◆ **DATA BLOCK**:
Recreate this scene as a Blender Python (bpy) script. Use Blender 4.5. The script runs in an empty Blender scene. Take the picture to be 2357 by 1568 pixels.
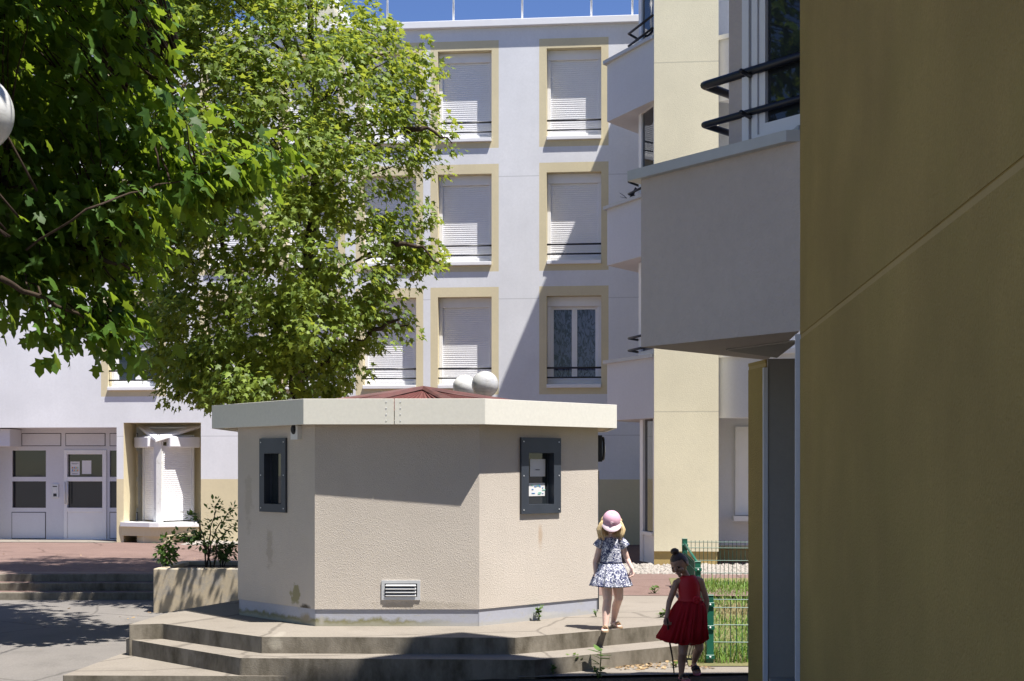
import bpy, bmesh, math, random
import numpy as np
from mathutils import Vector, Matrix
random.seed(7); np.random.seed(7)
C = bpy.context.scene.collection
PI = math.pi
sin, cos, tan, rad = math.sin, math.cos, math.tan, math.radians

# ------------------------------------------------------------------ camera model (measured from the photograph)
F = 3012.0; CX = 1178.0; HZ = 1075.0; EYE = 1.54      # focal length, centre column and horizon row in a 2357 px wide picture
TH = math.atan(0.0939)                                   # the buildings' grid is turned by about 5 degrees
U = Vector((cos(TH), -sin(TH), 0)); W = Vector((sin(TH), cos(TH), 0))
AZ, EL = rad(50), rad(68.0)
HX = sin(AZ) / tan(EL); HY = cos(AZ) / tan(EL)           # a shadow moves by (-HX, +HY) per metre of height

def P(x, y, D): return Vector(((x - CX) / F * D, D, EYE + (HZ - y) / F * D))
def G(x, y, z):                                          # point of the level z seen at a pixel
    D = (EYE - z) * F / (y - HZ); return Vector(((x - CX) / F * D, D, z))
def onplane(A, d, x, y):                                 # pixel on a vertical plane through A along d: (distance along d, height)
    r = (x - CX) / F
    s = (r * A[1] - A[0]) / (d[0] - r * d[1])
    Y = A[1] + s * d[1]
    return s, EYE + (HZ - y) / F * Y

# ------------------------------------------------------------------ materials
def newmat(name):
    m = bpy.data.materials.new(name); m.use_nodes = True
    nt = m.node_tree; b = nt.nodes['Principled BSDF']
    return m, nt, b
def N(nt, t, **kw):
    n = nt.nodes.new(t)
    for k, v in kw.items():
        if k in n.inputs.keys() if isinstance(k, str) else False: n.inputs[k].default_value = v
        else: setattr(n, k, v)
    return n
def ramp(nt, src, stops):
    r = nt.nodes.new('ShaderNodeValToRGB'); e = r.color_ramp.elements
    while len(e) < len(stops): e.new(0.5)
    for i, (p, c) in enumerate(stops):
        e[i].position = p; e[i].color = (c[0], c[1], c[2], 1) if not isinstance(c, (int, float)) else (c, c, c, 1)
    nt.links.new(src, r.inputs[0]); return r.outputs[0]
def coords(nt, scale=None):
    g = nt.nodes.new('ShaderNodeNewGeometry')
    if scale is None: return g.outputs['Position']
    mp = nt.nodes.new('ShaderNodeMapping'); mp.inputs['Scale'].default_value = scale
    nt.links.new(g.outputs['Position'], mp.inputs[0]); return mp.outputs[0]
def noise(nt, vec, scale, detail=4, rough=.55):
    n = nt.nodes.new('ShaderNodeTexNoise'); n.inputs['Scale'].default_value = scale
    n.inputs['Detail'].default_value = detail; n.inputs['Roughness'].default_value = rough
    nt.links.new(vec, n.inputs['Vector']); return n.outputs[0]
def mix(nt, fac, a, b, mode='MIX'):
    n = nt.nodes.new('ShaderNodeMix'); n.data_type = 'RGBA'; n.blend_type = mode
    for v, s in ((fac, n.inputs[0]), (a, n.inputs[6]), (b, n.inputs[7])):
        if isinstance(v, (int, float)): s.default_value = v
        elif isinstance(v, (tuple, list)): s.default_value = (v[0], v[1], v[2], 1)
        else: nt.links.new(v, s)
    return n.outputs[2]
def bump(nt, b, h, strength, dist):
    n = nt.nodes.new('ShaderNodeBump'); n.inputs['Strength'].default_value = strength; n.inputs['Distance'].default_value = dist
    nt.links.new(h, n.inputs['Height']); nt.links.new(n.outputs[0], b.inputs['Normal'])
def sc(c, k): return (c[0]*k, c[1]*k, c[2]*k)

def plaster(name, col, grain=90, gstr=.5, gd=.004, var=.12, streak=.0, rough=.9, joints=(), stain=None, cell=False, speck=0):
    m, nt, b = newmat(name); v = coords(nt)
    big = noise(nt, v, .9, 5); c = mix(nt, ramp(nt, big, [(.3, 0), (.7, 1)]), sc(col, 1-var), sc(col, 1+var*.5))
    if streak:
        st = noise(nt, coords(nt, (3, 3, .3)), 1.3, 6, .7)
        c = mix(nt, ramp(nt, st, [(.4, 0), (.75, streak)]), c, sc(col, .62))
    mid = noise(nt, v, grain*.3, 3); c = mix(nt, ramp(nt, mid, [(.35, 0), (.65, .16)]), c, sc(col, .75))
    if speck: c = mix(nt, ramp(nt, noise(nt, v, 95, 3, .7), [(.38, speck), (.62, 0)]), c, sc(col, .55)); c = mix(nt, ramp(nt, noise(nt, v, 1.7, 6, .65), [(.45, 0), (.7, .3)]), c, (col[0]*.8, col[1]*.88, col[2]*.75))
    if stain:
        sn = noise(nt, v, 5, 6, .7); c = mix(nt, ramp(nt, sn, [(.55, 0), (.72, .75)]), c, stain)
    if joints:
        geo = nt.nodes.new('ShaderNodeNewGeometry'); sp = nt.nodes.new('ShaderNodeSeparateXYZ'); nt.links.new(geo.outputs['Position'], sp.inputs[0])
        for jz in joints:
            s = N(nt, 'ShaderNodeMath', operation='SUBTRACT'); nt.links.new(sp.outputs[2], s.inputs[0]); s.inputs[1].default_value = jz
            a = N(nt, 'ShaderNodeMath', operation='ABSOLUTE'); nt.links.new(s.outputs[0], a.inputs[0])
            l = N(nt, 'ShaderNodeMath', operation='LESS_THAN'); nt.links.new(a.outputs[0], l.inputs[0]); l.inputs[1].default_value = .009
            l2 = N(nt, 'ShaderNodeMath', operation='MULTIPLY'); nt.links.new(l.outputs[0], l2.inputs[0]); l2.inputs[1].default_value = .5
            c = mix(nt, l2.outputs[0], c, sc(col, .5))
    nt.links.new(c, b.inputs['Base Color']); b.inputs['Roughness'].default_value = rough
    b.inputs['Specular IOR Level'].default_value = .2
    if cell:
        vo = nt.nodes.new('ShaderNodeTexVoronoi'); vo.inputs['Scale'].default_value = grain*.75; nt.links.new(v, vo.inputs['Vector'])
        h = mix(nt, .5, vo.outputs[0], noise(nt, v, grain*.6, 3))
    else: h = noise(nt, v, grain, 3)
    bump(nt, b, h, gstr, gd)
    return m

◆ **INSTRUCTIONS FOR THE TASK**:
With the pictures left out, transcribe the material exactly.

◆ **FINAL RESULT**:
Recreate this scene as a Blender Python (bpy) script. Use Blender 4.5. The script runs in an empty Blender scene. Take the picture to be 2357 by 1568 pixels.
import bpy, bmesh, math, random
import numpy as np
from mathutils import Vector, Matrix
random.seed(7); np.random.seed(7)
C = bpy.context.scene.collection
PI = math.pi
sin, cos, tan, rad = math.sin, math.cos, math.tan, math.radians

# ------------------------------------------------------------------ camera model (measured from the photograph)
F = 3012.0; CX = 1178.0; HZ = 1075.0; EYE = 1.54      # focal length, centre column and horizon row in a 2357 px wide picture
TH = math.atan(0.0939)                                   # the buildings' grid is turned by about 5 degrees
U = Vector((cos(TH), -sin(TH), 0)); W = Vector((sin(TH), cos(TH), 0))
AZ, EL = rad(50), rad(68.0)
HX = sin(AZ) / tan(EL); HY = cos(AZ) / tan(EL)           # a shadow moves by (-HX, +HY) per metre of height

def P(x, y, D): return Vector(((x - CX) / F * D, D, EYE + (HZ - y) / F * D))
def G(x, y, z):                                          # point of the level z seen at a pixel
    D = (EYE - z) * F / (y - HZ); return Vector(((x - CX) / F * D, D, z))
def onplane(A, d, x, y):                                 # pixel on a vertical plane through A along d: (distance along d, height)
    r = (x - CX) / F
    s = (r * A[1] - A[0]) / (d[0] - r * d[1])
    Y = A[1] + s * d[1]
    return s, EYE + (HZ - y) / F * Y

# ------------------------------------------------------------------ materials
def newmat(name):
    m = bpy.data.materials.new(name); m.use_nodes = True
    nt = m.node_tree; b = nt.nodes['Principled BSDF']
    return m, nt, b
def N(nt, t, **kw):
    n = nt.nodes.new(t)
    for k, v in kw.items():
        if k in n.inputs.keys() if isinstance(k, str) else False: n.inputs[k].default_value = v
        else: setattr(n, k, v)
    return n
def ramp(nt, src, stops):
    r = nt.nodes.new('ShaderNodeValToRGB'); e = r.color_ramp.elements
    while len(e) < len(stops): e.new(0.5)
    for i, (p, c) in enumerate(stops):
        e[i].position = p; e[i].color = (c[0], c[1], c[2], 1) if not isinstance(c, (int, float)) else (c, c, c, 1)
    nt.links.new(src, r.inputs[0]); return r.outputs[0]
def coords(nt, scale=None):
    g = nt.nodes.new('ShaderNodeNewGeometry')
    if scale is None: return g.outputs['Position']
    mp = nt.nodes.new('ShaderNodeMapping'); mp.inputs['Scale'].default_value = scale
    nt.links.new(g.outputs['Position'], mp.inputs[0]); return mp.outputs[0]
def noise(nt, vec, scale, detail=4, rough=.55):
    n = nt.nodes.new('ShaderNodeTexNoise'); n.inputs['Scale'].default_value = scale
    n.inputs['Detail'].default_value = detail; n.inputs['Roughness'].default_value = rough
    nt.links.new(vec, n.inputs['Vector']); return n.outputs[0]
def mix(nt, fac, a, b, mode='MIX'):
    n = nt.nodes.new('ShaderNodeMix'); n.data_type = 'RGBA'; n.blend_type = mode
    for v, s in ((fac, n.inputs[0]), (a, n.inputs[6]), (b, n.inputs[7])):
        if isinstance(v, (int, float)): s.default_value = v
        elif isinstance(v, (tuple, list)): s.default_value = (v[0], v[1], v[2], 1)
        else: nt.links.new(v, s)
    return n.outputs[2]
def bump(nt, b, h, strength, dist):
    n = nt.nodes.new('ShaderNodeBump'); n.inputs['Strength'].default_value = strength; n.inputs['Distance'].default_value = dist
    nt.links.new(h, n.inputs['Height']); nt.links.new(n.outputs[0], b.inputs['Normal'])
def sc(c, k): return (c[0]*k, c[1]*k, c[2]*k)

def plaster(name, col, grain=90, gstr=.5, gd=.004, var=.12, streak=.0, rough=.9, joints=(), stain=None, cell=False, speck=0):
    m, nt, b = newmat(name); v = coords(nt)
    big = noise(nt, v, .9, 5); c = mix(nt, ramp(nt, big, [(.3, 0), (.7, 1)]), sc(col, 1-var), sc(col, 1+var*.5))
    if streak:
        st = noise(nt, coords(nt, (3, 3, .3)), 1.3, 6, .7)
        c = mix(nt, ramp(nt, st, [(.4, 0), (.75, streak)]), c, sc(col, .62))
    mid = noise(nt, v, grain*.3, 3); c = mix(nt, ramp(nt, mid, [(.35, 0), (.65, .16)]), c, sc(col, .75))
    if speck: c = mix(nt, ramp(nt, noise(nt, v, 95, 3, .7), [(.38, speck), (.62, 0)]), c, sc(col, .55)); c = mix(nt, ramp(nt, noise(nt, v, 1.7, 6, .65), [(.45, 0), (.7, .3)]), c, (col[0]*.8, col[1]*.88, col[2]*.75))
    if stain:
        sn = noise(nt, v, 5, 6, .7); c = mix(nt, ramp(nt, sn, [(.55, 0), (.72, .75)]), c, stain)
    if joints:
        geo = nt.nodes.new('ShaderNodeNewGeometry'); sp = nt.nodes.new('ShaderNodeSeparateXYZ'); nt.links.new(geo.outputs['Position'], sp.inputs[0])
        for jz in joints:
            s = N(nt, 'ShaderNodeMath', operation='SUBTRACT'); nt.links.new(sp.outputs[2], s.inputs[0]); s.inputs[1].default_value = jz
            a = N(nt, 'ShaderNodeMath', operation='ABSOLUTE'); nt.links.new(s.outputs[0], a.inputs[0])
            l = N(nt, 'ShaderNodeMath', operation='LESS_THAN'); nt.links.new(a.outputs[0], l.inputs[0]); l.inputs[1].default_value = .009
            l2 = N(nt, 'ShaderNodeMath', operation='MULTIPLY'); nt.links.new(l.outputs[0], l2.inputs[0]); l2.inputs[1].default_value = .5
            c = mix(nt, l2.outputs[0], c, sc(col, .5))
    nt.links.new(c, b.inputs['Base Color']); b.inputs['Roughness'].default_value = rough
    b.inputs['Specular IOR Level'].default_value = .2
    if cell:
        vo = nt.nodes.new('ShaderNodeTexVoronoi'); vo.inputs['Scale'].default_value = grain*.75; nt.links.new(v, vo.inputs['Vector'])
        h = mix(nt, .5, vo.outputs[0], noise(nt, v, grain*.6, 3))
    else: h = noise(nt, v, grain, 3)
    bump(nt, b, h, gstr, gd)
    return m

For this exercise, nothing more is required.